В повести чувствуется напряженное ожидание автора ответной реакции читателя — как-никак первый выход с крупным произведением! Может, поэтому в ней есть места, о которые «спотыкаешься». Я бы отнес к таким внутренний монолог Артамона. Вернее, не сам монолог, а его подача. Где он мысленно объясняет Анисье Можайцевой, что любит ее и передает ей наказ Василия Можайцева перед смертью. Подано несколько в лоб и угловато. Автор, видимо, и сам это почувствовал, потому что в следующих своих работах он не раз прибегает к внутреннему монологу', но уже делает это искусно. Так что воспринимаешь его естественно, без запинки.
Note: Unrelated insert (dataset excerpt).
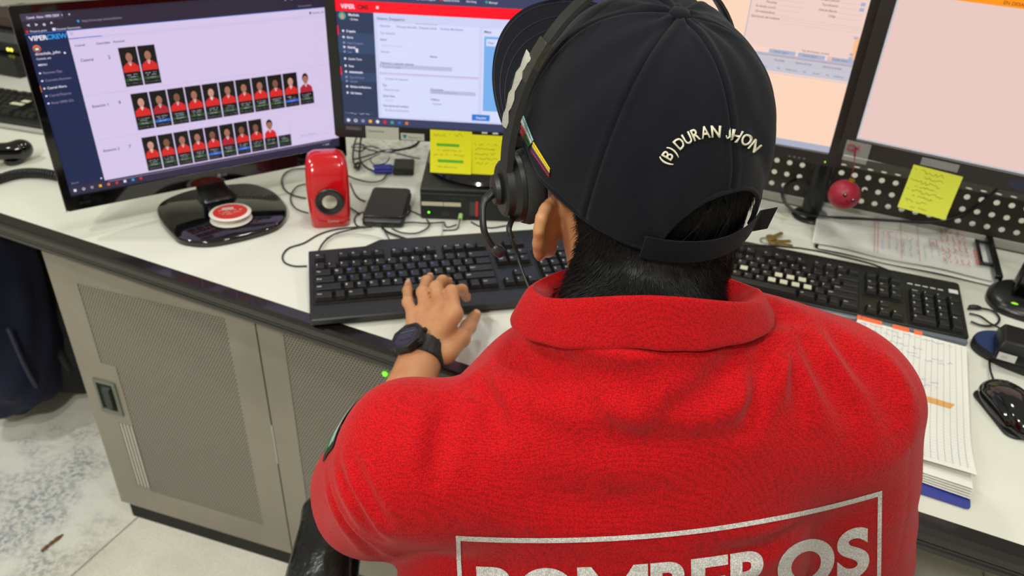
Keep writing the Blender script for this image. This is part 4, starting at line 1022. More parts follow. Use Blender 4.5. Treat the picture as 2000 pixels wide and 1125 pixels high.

И еще — излишне с акцентом речь Августины Францевны. Мне кажется, не надо коверкать все слова в ее монологах. Достаточно двух — трех слов в каждой фразе, и то с легким акцентом, и читателю будет понятно, что с произношением по — русски у нее туговато. Да и само «интернациональное», без облачка приятие ее населением поселка, кроме Артамона, несколько преувеличено. Опять же, не потому что так не может быть, а потому что подано не совсем удачно.
В «Нагорной повести» автор чувствует уже себя как рыба в воде. Здесь мысли и чувства героев не то что пропущены, а процежены сквозь душу автора. И от этой «работы» в душе его остался глубокий след. Даже не след, а кровоточащая рана. «Время, брат, такое, сердитое. Классовая борьба в натуральном виде». Так нас научили воспринимать ту кровавую карусель, которую нам навязали искусно архитекторы революции и гражданской войны. Точнее сказать — режиссеры трагедии самоуничтожения русского народа.